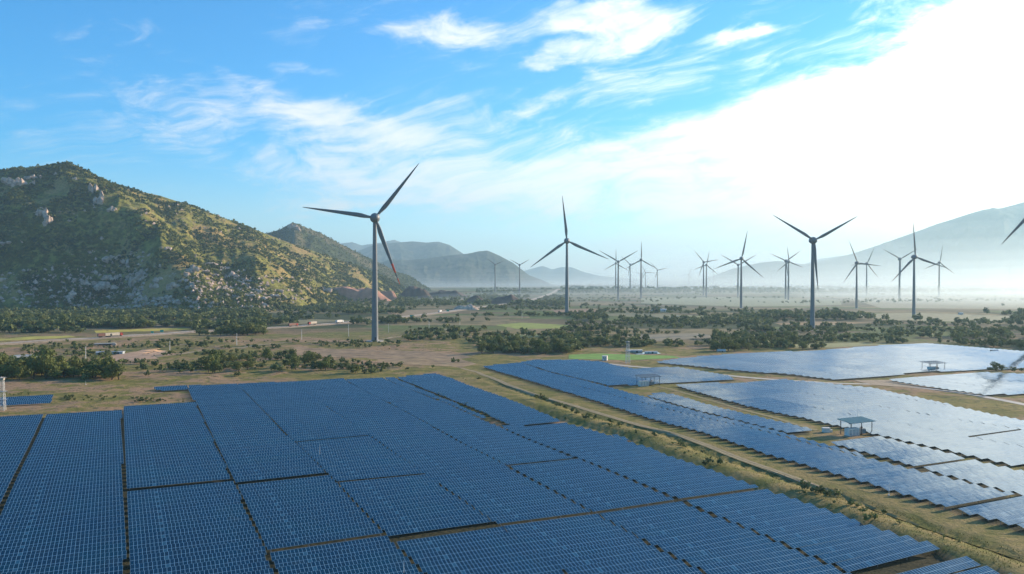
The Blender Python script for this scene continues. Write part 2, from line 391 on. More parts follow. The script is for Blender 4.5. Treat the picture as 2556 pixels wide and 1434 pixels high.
# ------------------------------------------------------------------ ground
def build_ground():
    def axis(lo, hi, step, far, ratio):
        a = list(np.arange(lo, hi + 1e-6, step)); s = step; x = a[-1]
        while x < far[1]: s *= ratio; x += s; a.append(x)
        s = step; x = a[0]; pre = []
        while x > far[0]: s *= ratio; x -= s; pre.append(x)
        return np.array(pre[::-1] + a)
    xs = axis(-420, 600, 3.0, (-30000, 30000), 1.09); ys = axis(110, 1010, 2.6, (-3000, 38000), 1.05)
    X, Y = np.meshgrid(xs, ys); Z = gh(X, Y)
    nx, ny = len(xs), len(ys); i = np.arange(nx * ny).reshape(ny, nx)
    Fc = np.stack([i[:-1, :-1], i[:-1, 1:], i[1:, 1:], i[1:, :-1]], -1).reshape(-1, 4)
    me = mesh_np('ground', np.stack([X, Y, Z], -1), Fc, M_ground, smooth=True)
    tag(link('ground', me), kind='structure')
build_ground()

def sheet(name, pts_px, material, off=0.12, n=24, kind='structure', label=None, cat=None, wob=0.0):
    """a flat polygon on the ground given by its outline; filled as a fan of small strips"""
    P = [G(*p) for p in pts_px]; P = np.array(P + [P[0]])
    out = []
    for a, b in zip(P[:-1], P[1:]):
        k = max(1, int(np.hypot(*(b - a)) / 12)); k = min(k, 60)
        for t in np.arange(k) / k: out.append(a + (b - a) * t)
    out = np.array(out); c = out.mean(0)
    if wob: out = out + (np.stack([vn(out[:, 0] / 9, out[:, 1] / 9, 4), vn(out[:, 0] / 9, out[:, 1] / 9, 8)], -1) - .5) * wob
    rings = [c + (out - c) * t for t in np.linspace(1, 0.02, 12)]
    V = np.concatenate(rings); Z = gh(V[:, 0], V[:, 1]) + off; V = np.column_stack([V, Z]); m = len(out)
    Fc = [(r * m + i, r * m + (i + 1) % m, (r + 1) * m + (i + 1) % m, (r + 1) * m + i) for r in range(11) for i in range(m)]
    o = link(name, mesh_np(name, V, Fc, material, smooth=True)); tag(o, label, cat, kind=kind); return o
def ribbon(name, pts, width, material, off=0.1, step=4.0, kind='structure', prof=None, smooth=True, sub=1):
    """a strip along a polyline of ground points; prof = [(side offset, height)]"""
    P = [Vector((*p, 0)) for p in pts]; d = [0]
    for a, b in zip(P[:-1], P[1:]): d.append(d[-1] + (b - a).length)
    def cr(t):
        i = max(k for k in range(len(P) - 1) if d[k] <= t + 1e-9) if t < d[-1] else len(P) - 2
        u = (t - d[i]) / max(1e-6, d[i + 1] - d[i]); p0 = P[max(0, i - 1)]; p1 = P[i]; p2 = P[i + 1]; p3 = P[min(len(P) - 1, i + 2)]
        return 0.5 * ((2 * p1) + (p2 - p0) * u + (2 * p0 - 5 * p1 + 4 * p2 - p3) * u * u + (3 * p1 - p0 - 3 * p2 + p3) * u ** 3)
    n = max(2, int(d[-1] / step)); C = [cr(d[-1] * i / n) for i in range(n + 1)]
    prof = prof or [(-width / 2 + width * k / 3, 0) for k in range(4)]
    V = []; k = len(prof)
    for i, c in enumerate(C):
        t = (C[min(n, i + 1)] - C[max(0, i - 1)]).normalized(); s = Vector((t.y, -t.x, 0))
        for a, h in prof:
            q = c + s * a; V.append((q.x, q.y, float(gh(q.x, q.y)) + h + off))
    Fc = [(i * k + j, (i + 1) * k + j, (i + 1) * k + j + 1, i * k + j + 1) for i in range(n) for j in range(k - 1)]
    o = link(name, mesh_np(name, V, Fc, material, smooth=False)); 
    if kind: tag(o, kind=kind)
    return o, C
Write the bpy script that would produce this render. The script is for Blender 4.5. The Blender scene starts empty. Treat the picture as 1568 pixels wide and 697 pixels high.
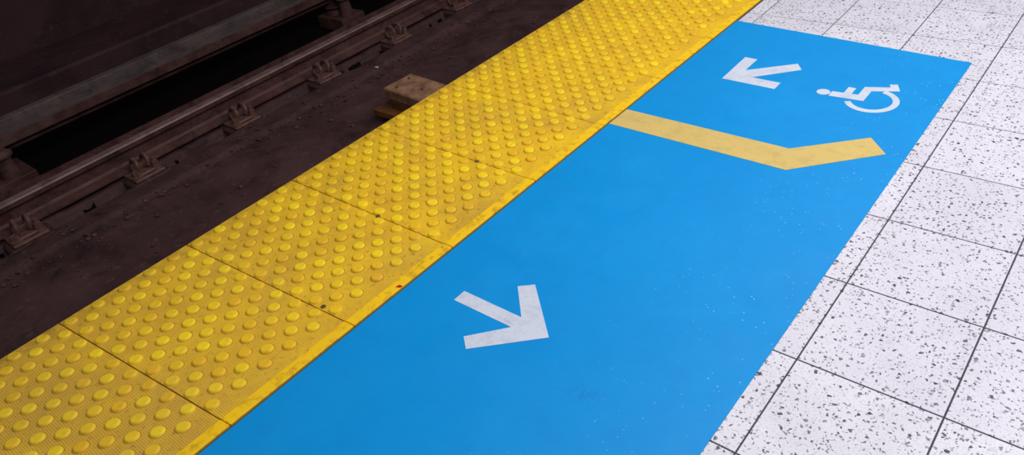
import bpy, bmesh, math, random
import numpy as np
from mathutils import Vector, Matrix, noise as mnoise
random.seed(7)
sc=bpy.context.scene
def lin(c):
    return tuple(((v/255)/12.92 if v/255<=.04045 else ((v/255+.055)/1.055)**2.4) for v in c)+(1,)
# ---------- material helpers ----------
class M:
    def __init__(s,name,rough=.5,spec=.5):
        s.m=bpy.data.materials.new(name); s.m.use_nodes=True
        s.n=s.m.node_tree.nodes; s.l=s.m.node_tree.links
        s.b=s.n['Principled BSDF']; s.b.inputs['Roughness'].default_value=rough
        s.b.inputs['Specular IOR Level'].default_value=spec
        s.tc=s.n.new('ShaderNodeTexCoord').outputs['Object']
    def _i(s,sock,v):
        if isinstance(v,bpy.types.NodeSocket): s.l.new(v,sock)
        else: sock.default_value=v
    def noise(s,scale,detail=4,rough=.55,vec=None,color=False,dist=0):
        n=s.n.new('ShaderNodeTexNoise'); s.l.new(vec or s.tc,n.inputs['Vector'])
        n.inputs['Scale'].default_value=scale;n.inputs['Detail'].default_value=detail;n.inputs['Roughness'].default_value=rough
        n.inputs['Distortion'].default_value=dist
        return n.outputs['Color' if color else 'Fac']
    def voro(s,scale,vec=None,dim='3D',feature='F1',metric='EUCLIDEAN',rand=1):
        n=s.n.new('ShaderNodeTexVoronoi'); n.voronoi_dimensions=dim; n.feature=feature; n.distance=metric
        s.l.new(vec or s.tc,n.inputs['Vector']); n.inputs['Scale'].default_value=scale; n.inputs['Randomness'].default_value=rand
        return n
    def math(s,op,a,b=0.,clamp=False):
        n=s.n.new('ShaderNodeMath'); n.operation=op; n.use_clamp=clamp
        s._i(n.inputs[0],a); s._i(n.inputs[1],b); return n.outputs[0]
    def vmath(s,op,a,b=(0,0,0),scale=None):
        n=s.n.new('ShaderNodeVectorMath'); n.operation=op
        s._i(n.inputs[0],a); 
        if op=='SCALE': s._i(n.inputs['Scale'],scale)
        else: s._i(n.inputs[1],b)
        return n.outputs['Value'] if op=='DISTANCE' else n.outputs[0]
    def mapped(s,scale,rotz=0):
        mp=s.n.new('ShaderNodeMapping'); s.l.new(s.tc,mp.inputs[0]); mp.inputs['Rotation'].default_value=(0,0,rotz); mp.inputs['Scale'].default_value=scale
        return mp.outputs[0]
    def ramp(s,f,a,b,c0=0.,c1=1.):
        n=s.n.new('ShaderNodeMapRange'); s._i(n.inputs['Value'],f)
        n.inputs['From Min'].default_value=a;n.inputs['From Max'].default_value=b
        n.inputs['To Min'].default_value=c0;n.inputs['To Max'].default_value=c1
        return n.outputs['Result']
    def mix(s,f,a,b,mode='MIX'):
        n=s.n.new('ShaderNodeMix'); n.data_type='RGBA'; n.blend_type=mode
        s._i(n.inputs['Factor'],f)
        A=[i for i in n.inputs if i.name=='A' and i.type=='RGBA'][0];B=[i for i in n.inputs if i.name=='B' and i.type=='RGBA'][0]
        s._i(A,a); s._i(B,b); return [o for o in n.outputs if o.type=='RGBA'][0]
    def sep(s,v=None):
        n=s.n.new('ShaderNodeSeparateXYZ'); s.l.new(v or s.tc,n.inputs[0]); return n.outputs
    def island(s):
        return s.n.new('ShaderNodeNewGeometry').outputs['Random Per Island']
    def col(s,v): s._i(s.b.inputs['Base Color'],v); return s
    def rough(s,v): s._i(s.b.inputs['Roughness'],v); return s
    def bump(s,h,strength=.3,dist=.002):
        n=s.n.new('ShaderNodeBump'); s.l.new(h,n.inputs['Height']); n.inputs['Strength'].default_value=strength; n.inputs['Distance'].default_value=dist
        s.l.new(n.outputs[0],s.b.inputs['Normal']); return s

# terrazzo
t=M('terrazzo',.3,.4)
w=t.noise(120,2,color=True); w=t.vmath('SUBTRACT',w,(.5,.5,.5)); w=t.vmath('SCALE',w,scale=.016); v=t.vmath('ADD',t.tc,w)
def chips(scale,lo,k,vec):
    vo=t.voro(scale,vec,'2D'); s_=t.sep(vo.outputs['Color'])
    r=t.math('MULTIPLY',t.math('SUBTRACT',s_[0],lo),k)
    return t.ramp(t.math('SUBTRACT',r,vo.outputs['Distance']),0,.04), s_[1]
isl=t.island()
basec=t.mix(t.noise(9,5),lin((208,206,216)),lin((231,229,239)))
basec=t.mix(t.math('MULTIPLY',isl,.35),basec,lin((192,189,202)))
basec=t.mix(t.ramp(t.noise(3,5),.52,.75,0,.3),basec,lin((186,182,190)))
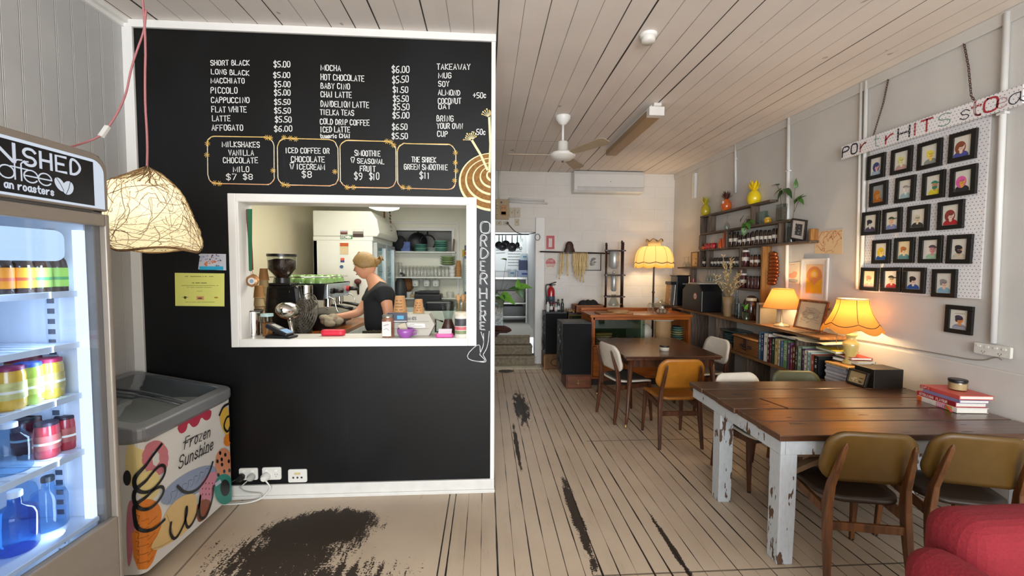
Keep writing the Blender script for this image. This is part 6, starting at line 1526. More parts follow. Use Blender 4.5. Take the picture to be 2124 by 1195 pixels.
b=MB();b.lathe([(.12,0),(.17,.02),(.165,.028),(0,.012)],n=26,sx=1,sy=1.9);single('platter','dark green oval platter resting on the plates behind the hamper','platter',b,mat('#2f453f',.3),(LX+.185,yp-.17,bz+.196)).scale=(.85,.85,1)
yg=hit(1535,760,'X',LX).y
b=MB();b.bx(-.02,.24,-.36,.36,0,.24);single('green_crate','dark green crate on the floor under the low shelf','crate',b,mat('#1d3a20',.6,var=.25,scale=12),(LX+.06,yg-.02,.0),bev=.015)
b=MB();
for k in range(7): b.ell((rr.uniform(0,.18),-.3+.1*k,.05),(.07,.09,.06),10)
single('green_bag','lumpy green cloth bag on top of the crate under the low shelf','bag',b,mat('#234a25',.8,var=.3,scale=14),(LX+.07,yg-.02,.25))
b=MB();b.bx(-.1,.1,-.16,.16,0,.20);single('carton','brown cardboard carton on the floor beside the far white chair','box',b,mat('#7d6242',.7,var=.1),(LX+.02,yg-.62,0),bev=.003)
# ---------------------------------------------------------------- coffee gear at the far end of the ledge
GX=LX+.12
a=Vector((GX,hit(1409,620,'X',GX).y,lz));blkp=mat('#131214',.35,var=.08);
t=thing('coffee_grinder','black upright coffee grinder with a round dial and pale side tray','grinder',a)
b=MB();b.bx(-.10,.10,-.11,.11,.02,.50);b.bx(-.115,.115,-.125,.125,.50,.515);obj('housing',b,blkp,t,.006)
b=MB();b.bx(-.16,.14,-.14,.14,0,.02);obj('base',b,mat('#6e4a2c',.5),t,.004)
b=MB(BACKB@Matrix.Translation((0,0,.111)));b.cyl((.04,.30,0),.026,.014,n=18);obj('dial',b,mat('#8c8f92',.3,metal=.7),t);b=MB(BACKB@Matrix.Translation((0,0,.1105)));b.flat([(-.005,.365),(.08,.365),(.08,.385),(-.005,.385)],.0006);obj('badge',b,mat('#8d8f92',.4),t)
b=MB();b.beam((-.15,-.06,.03),(-.125,-.06,.36),.012,.13,side=(1,0,0));obj('tray',b,mat('#9aa0a0',.3,metal=.5),t,.003);b=MB();b.beam((-.20,.0,.03),(-.18,.0,.36),.03,.14,side=(1,0,0));obj('side_board',b,wood('#b08a58','#8f6a3e',.5),t,.003);b=MB();b.bx(-.20,-.09,-.1,.1,.36,.41);obj('chute',b,blkp,t,.004)
a=Vector((GX+.02,hit(1452,630,'X',GX).y,lz))
t=thing('espresso_machine','black covered espresso machine with a round red sticker on the ledge','coffee machine',a)
b=MB();b.prism([(-.30,0),(.28,0),(.28,.30),(.20,.40),(-.16,.40),(-.24,.34),(-.30,.30)],-.15,.15);b.M=None
for i,v in enumerate(b.v): b.v[i]=Vector((v.z,-v.x,v.y))
obj('housing',b,blkp,t,.012);b=MB();b.bx(-.14,.14,-.18,.14,.40,.412);obj('top_plate',b,mat('#c9c4ba',.4),t,.003)
b=MB(RIGHTB@Matrix.Translation((0,0,.151)));b.disc((.10,.22),.05,.05,0,0,24);b.disc((.10,.22),.038,.038,.0006,1,24);b.ribbon([(.075,.225),(.125,.225)],.008,.0012,2);b.ribbon([(.08,.208),(.12,.208)],.006,.0012,2);obj('sticker',b,[mat('#c4492f',.5),mat('#d8cfc4',.5),mat('#33363c',.5)],t)
b=MB();b.cyl((-.02,.22,.40),.025,.07);b.tube([(-.02,.22,.46),(-.08,.15,.47)],.008,6);obj('tap',b,mat('#8e2a24',.3,coat=.4),t)
for i,u in enumerate((1468,1474,1480,1486)):
    stemglass('wine glass hanging under the fourth shelf above the espresso machine',Vector((SX+.03,hit(u,570,'X',SX+.03).y,P4-.026-.19)),.185,.032,'wine glasses hanging under the fourth shelf',-1)
for i,u in enumerate((1420,1428)): stemglass('wine glass on the lamp-lit left end of the fourth shelf',Vector((SX+.05,hit(u,540,'X',SX+.05).y,P4)),.17,.035,'wine glasses at the shelf\'s left end',-1)
t,B,W_,H_=frame_thing('photo_frame','small brown-framed photo at the left end of the fourth shelf','picture',[(1437,525),(1450,525),(1448,556),(1434,556)],SX+.02,mat('#6e4a2a',.5),0,.012,plainpic(0,0,0),[mat('#c7a778',.6),mat('#8a6a44',.6),mat('#dcc49a',.6)],tilt=0)
t.location.z=P4+H_/2+.003
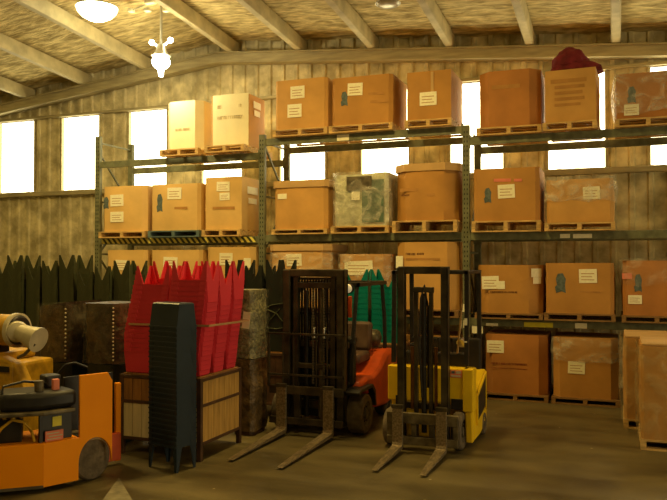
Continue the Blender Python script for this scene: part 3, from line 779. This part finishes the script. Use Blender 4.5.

══════

• **Given instruction**: Gather every line from the listing above in which the word "smooth" appears.

• **Completed task**:
    me = mesh_np('ground', np.stack([X, Y, Z], -1), Fc, M_ground, smooth=True)
    o = link(name, mesh_np(name, V, Fc, material, smooth=True)); tag(o, label, cat, kind=kind); return o
def ribbon(name, pts, width, material, off=0.1, step=4.0, kind='structure', prof=None, smooth=True, sub=1):
    o = link(name, mesh_np(name, V, Fc, material, smooth=False)); 